**DATA EXCERPT**
================================

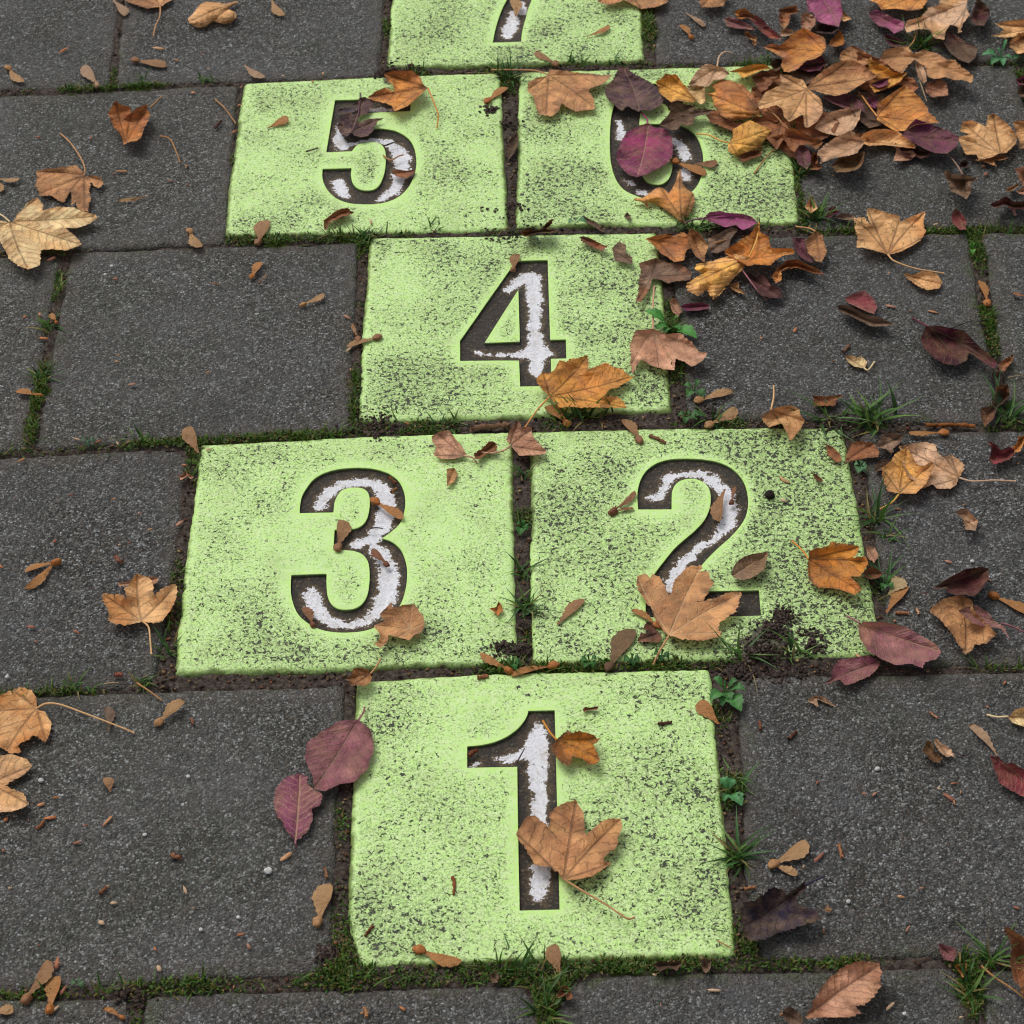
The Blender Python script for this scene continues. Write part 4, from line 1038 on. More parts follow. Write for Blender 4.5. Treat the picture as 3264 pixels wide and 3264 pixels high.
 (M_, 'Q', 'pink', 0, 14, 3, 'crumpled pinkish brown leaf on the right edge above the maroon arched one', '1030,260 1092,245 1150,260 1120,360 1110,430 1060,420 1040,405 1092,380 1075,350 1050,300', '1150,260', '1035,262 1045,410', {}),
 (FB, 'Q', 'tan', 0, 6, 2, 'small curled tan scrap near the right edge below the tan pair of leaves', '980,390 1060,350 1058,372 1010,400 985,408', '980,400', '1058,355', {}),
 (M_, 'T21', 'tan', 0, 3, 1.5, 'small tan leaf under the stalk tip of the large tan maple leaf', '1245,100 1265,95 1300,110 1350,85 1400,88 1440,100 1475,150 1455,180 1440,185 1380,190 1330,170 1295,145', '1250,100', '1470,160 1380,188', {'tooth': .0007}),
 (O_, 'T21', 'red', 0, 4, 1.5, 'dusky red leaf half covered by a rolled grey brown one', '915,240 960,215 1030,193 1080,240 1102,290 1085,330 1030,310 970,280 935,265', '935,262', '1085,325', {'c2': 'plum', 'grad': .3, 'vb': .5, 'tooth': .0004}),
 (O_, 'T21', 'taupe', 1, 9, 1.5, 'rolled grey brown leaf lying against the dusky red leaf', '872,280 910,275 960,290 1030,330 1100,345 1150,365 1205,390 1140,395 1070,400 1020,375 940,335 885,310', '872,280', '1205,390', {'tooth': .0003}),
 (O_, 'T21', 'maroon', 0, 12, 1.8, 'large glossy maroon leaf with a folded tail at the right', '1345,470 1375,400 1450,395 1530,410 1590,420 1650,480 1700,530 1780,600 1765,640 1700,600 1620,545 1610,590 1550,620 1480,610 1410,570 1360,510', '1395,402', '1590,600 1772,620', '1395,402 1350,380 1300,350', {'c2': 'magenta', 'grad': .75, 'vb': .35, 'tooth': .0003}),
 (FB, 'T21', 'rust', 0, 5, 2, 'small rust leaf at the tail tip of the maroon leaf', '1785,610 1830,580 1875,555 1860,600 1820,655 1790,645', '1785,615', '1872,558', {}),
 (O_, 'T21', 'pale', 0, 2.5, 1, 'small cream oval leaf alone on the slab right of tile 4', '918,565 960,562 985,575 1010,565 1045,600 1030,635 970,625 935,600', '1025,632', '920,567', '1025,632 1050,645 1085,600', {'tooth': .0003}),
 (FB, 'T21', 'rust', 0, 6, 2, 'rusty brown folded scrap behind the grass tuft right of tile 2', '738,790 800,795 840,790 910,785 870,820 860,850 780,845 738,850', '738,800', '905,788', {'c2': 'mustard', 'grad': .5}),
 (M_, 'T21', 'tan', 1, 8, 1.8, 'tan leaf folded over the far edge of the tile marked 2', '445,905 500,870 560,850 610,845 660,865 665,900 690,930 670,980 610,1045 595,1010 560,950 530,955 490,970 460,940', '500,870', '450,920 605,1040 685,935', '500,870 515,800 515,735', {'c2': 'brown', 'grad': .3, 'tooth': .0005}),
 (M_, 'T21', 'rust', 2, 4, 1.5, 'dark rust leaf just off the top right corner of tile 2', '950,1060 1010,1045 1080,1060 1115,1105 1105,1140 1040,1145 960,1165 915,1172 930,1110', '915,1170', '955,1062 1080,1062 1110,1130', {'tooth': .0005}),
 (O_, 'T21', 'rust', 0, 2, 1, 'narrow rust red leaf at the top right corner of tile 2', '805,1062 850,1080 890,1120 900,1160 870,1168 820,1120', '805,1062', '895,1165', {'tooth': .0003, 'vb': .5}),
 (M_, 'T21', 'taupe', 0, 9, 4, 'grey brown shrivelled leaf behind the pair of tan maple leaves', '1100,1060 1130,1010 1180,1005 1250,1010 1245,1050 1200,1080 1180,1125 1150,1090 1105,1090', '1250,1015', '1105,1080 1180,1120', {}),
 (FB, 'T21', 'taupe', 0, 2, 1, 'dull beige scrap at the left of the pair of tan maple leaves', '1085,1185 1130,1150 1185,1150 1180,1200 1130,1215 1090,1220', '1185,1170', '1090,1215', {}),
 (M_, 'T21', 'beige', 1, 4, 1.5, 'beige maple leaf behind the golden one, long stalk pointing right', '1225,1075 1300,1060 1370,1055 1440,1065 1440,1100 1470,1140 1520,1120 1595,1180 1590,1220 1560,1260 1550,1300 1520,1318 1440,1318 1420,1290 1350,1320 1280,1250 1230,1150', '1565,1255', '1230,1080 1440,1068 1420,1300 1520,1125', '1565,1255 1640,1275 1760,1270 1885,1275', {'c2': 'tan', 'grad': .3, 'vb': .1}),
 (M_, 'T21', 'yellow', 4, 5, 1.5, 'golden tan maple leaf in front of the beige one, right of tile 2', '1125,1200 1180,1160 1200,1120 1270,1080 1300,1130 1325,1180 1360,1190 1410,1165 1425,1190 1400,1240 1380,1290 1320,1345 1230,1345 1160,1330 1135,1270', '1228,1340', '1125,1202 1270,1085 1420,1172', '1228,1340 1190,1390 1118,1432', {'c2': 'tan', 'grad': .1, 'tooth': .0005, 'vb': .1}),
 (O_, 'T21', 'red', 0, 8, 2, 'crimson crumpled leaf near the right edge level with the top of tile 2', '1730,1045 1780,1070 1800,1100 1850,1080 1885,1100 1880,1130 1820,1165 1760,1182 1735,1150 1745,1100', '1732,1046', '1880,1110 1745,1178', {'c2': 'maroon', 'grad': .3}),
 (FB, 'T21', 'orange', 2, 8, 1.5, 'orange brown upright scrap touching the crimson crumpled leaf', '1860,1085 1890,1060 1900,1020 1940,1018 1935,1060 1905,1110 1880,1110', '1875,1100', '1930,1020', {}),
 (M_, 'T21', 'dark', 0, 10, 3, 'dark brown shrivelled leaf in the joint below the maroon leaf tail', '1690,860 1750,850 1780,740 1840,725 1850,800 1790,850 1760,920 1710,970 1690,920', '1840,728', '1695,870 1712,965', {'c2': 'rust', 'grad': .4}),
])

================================

**WHAT YOU WILL DO**
Transcribe the full listing above exactly as it stands, minus the pictures.

**EXPECTED ANSWER**
The Blender Python script for this scene continues. Write part 4, from line 1038 on. More parts follow. Write for Blender 4.5. Treat the picture as 3264 pixels wide and 3264 pixels high.
 (M_, 'Q', 'pink', 0, 14, 3, 'crumpled pinkish brown leaf on the right edge above the maroon arched one', '1030,260 1092,245 1150,260 1120,360 1110,430 1060,420 1040,405 1092,380 1075,350 1050,300', '1150,260', '1035,262 1045,410', {}),
 (FB, 'Q', 'tan', 0, 6, 2, 'small curled tan scrap near the right edge below the tan pair of leaves', '980,390 1060,350 1058,372 1010,400 985,408', '980,400', '1058,355', {}),
 (M_, 'T21', 'tan', 0, 3, 1.5, 'small tan leaf under the stalk tip of the large tan maple leaf', '1245,100 1265,95 1300,110 1350,85 1400,88 1440,100 1475,150 1455,180 1440,185 1380,190 1330,170 1295,145', '1250,100', '1470,160 1380,188', {'tooth': .0007}),
 (O_, 'T21', 'red', 0, 4, 1.5, 'dusky red leaf half covered by a rolled grey brown one', '915,240 960,215 1030,193 1080,240 1102,290 1085,330 1030,310 970,280 935,265', '935,262', '1085,325', {'c2': 'plum', 'grad': .3, 'vb': .5, 'tooth': .0004}),
 (O_, 'T21', 'taupe', 1, 9, 1.5, 'rolled grey brown leaf lying against the dusky red leaf', '872,280 910,275 960,290 1030,330 1100,345 1150,365 1205,390 1140,395 1070,400 1020,375 940,335 885,310', '872,280', '1205,390', {'tooth': .0003}),
 (O_, 'T21', 'maroon', 0, 12, 1.8, 'large glossy maroon leaf with a folded tail at the right', '1345,470 1375,400 1450,395 1530,410 1590,420 1650,480 1700,530 1780,600 1765,640 1700,600 1620,545 1610,590 1550,620 1480,610 1410,570 1360,510', '1395,402', '1590,600 1772,620', '1395,402 1350,380 1300,350', {'c2': 'magenta', 'grad': .75, 'vb': .35, 'tooth': .0003}),
 (FB, 'T21', 'rust', 0, 5, 2, 'small rust leaf at the tail tip of the maroon leaf', '1785,610 1830,580 1875,555 1860,600 1820,655 1790,645', '1785,615', '1872,558', {}),
 (O_, 'T21', 'pale', 0, 2.5, 1, 'small cream oval leaf alone on the slab right of tile 4', '918,565 960,562 985,575 1010,565 1045,600 1030,635 970,625 935,600', '1025,632', '920,567', '1025,632 1050,645 1085,600', {'tooth': .0003}),
 (FB, 'T21', 'rust', 0, 6, 2, 'rusty brown folded scrap behind the grass tuft right of tile 2', '738,790 800,795 840,790 910,785 870,820 860,850 780,845 738,850', '738,800', '905,788', {'c2': 'mustard', 'grad': .5}),
 (M_, 'T21', 'tan', 1, 8, 1.8, 'tan leaf folded over the far edge of the tile marked 2', '445,905 500,870 560,850 610,845 660,865 665,900 690,930 670,980 610,1045 595,1010 560,950 530,955 490,970 460,940', '500,870', '450,920 605,1040 685,935', '500,870 515,800 515,735', {'c2': 'brown', 'grad': .3, 'tooth': .0005}),
 (M_, 'T21', 'rust', 2, 4, 1.5, 'dark rust leaf just off the top right corner of tile 2', '950,1060 1010,1045 1080,1060 1115,1105 1105,1140 1040,1145 960,1165 915,1172 930,1110', '915,1170', '955,1062 1080,1062 1110,1130', {'tooth': .0005}),
 (O_, 'T21', 'rust', 0, 2, 1, 'narrow rust red leaf at the top right corner of tile 2', '805,1062 850,1080 890,1120 900,1160 870,1168 820,1120', '805,1062', '895,1165', {'tooth': .0003, 'vb': .5}),
 (M_, 'T21', 'taupe', 0, 9, 4, 'grey brown shrivelled leaf behind the pair of tan maple leaves', '1100,1060 1130,1010 1180,1005 1250,1010 1245,1050 1200,1080 1180,1125 1150,1090 1105,1090', '1250,1015', '1105,1080 1180,1120', {}),
 (FB, 'T21', 'taupe', 0, 2, 1, 'dull beige scrap at the left of the pair of tan maple leaves', '1085,1185 1130,1150 1185,1150 1180,1200 1130,1215 1090,1220', '1185,1170', '1090,1215', {}),
 (M_, 'T21', 'beige', 1, 4, 1.5, 'beige maple leaf behind the golden one, long stalk pointing right', '1225,1075 1300,1060 1370,1055 1440,1065 1440,1100 1470,1140 1520,1120 1595,1180 1590,1220 1560,1260 1550,1300 1520,1318 1440,1318 1420,1290 1350,1320 1280,1250 1230,1150', '1565,1255', '1230,1080 1440,1068 1420,1300 1520,1125', '1565,1255 1640,1275 1760,1270 1885,1275', {'c2': 'tan', 'grad': .3, 'vb': .1}),
 (M_, 'T21', 'yellow', 4, 5, 1.5, 'golden tan maple leaf in front of the beige one, right of tile 2', '1125,1200 1180,1160 1200,1120 1270,1080 1300,1130 1325,1180 1360,1190 1410,1165 1425,1190 1400,1240 1380,1290 1320,1345 1230,1345 1160,1330 1135,1270', '1228,1340', '1125,1202 1270,1085 1420,1172', '1228,1340 1190,1390 1118,1432', {'c2': 'tan', 'grad': .1, 'tooth': .0005, 'vb': .1}),
 (O_, 'T21', 'red', 0, 8, 2, 'crimson crumpled leaf near the right edge level with the top of tile 2', '1730,1045 1780,1070 1800,1100 1850,1080 1885,1100 1880,1130 1820,1165 1760,1182 1735,1150 1745,1100', '1732,1046', '1880,1110 1745,1178', {'c2': 'maroon', 'grad': .3}),
 (FB, 'T21', 'orange', 2, 8, 1.5, 'orange brown upright scrap touching the crimson crumpled leaf', '1860,1085 1890,1060 1900,1020 1940,1018 1935,1060 1905,1110 1880,1110', '1875,1100', '1930,1020', {}),
 (M_, 'T21', 'dark', 0, 10, 3, 'dark brown shrivelled leaf in the joint below the maroon leaf tail', '1690,860 1750,850 1780,740 1840,725 1850,800 1790,850 1760,920 1710,970 1690,920', '1840,728', '1695,870 1712,965', {'c2': 'rust', 'grad': .4}),
])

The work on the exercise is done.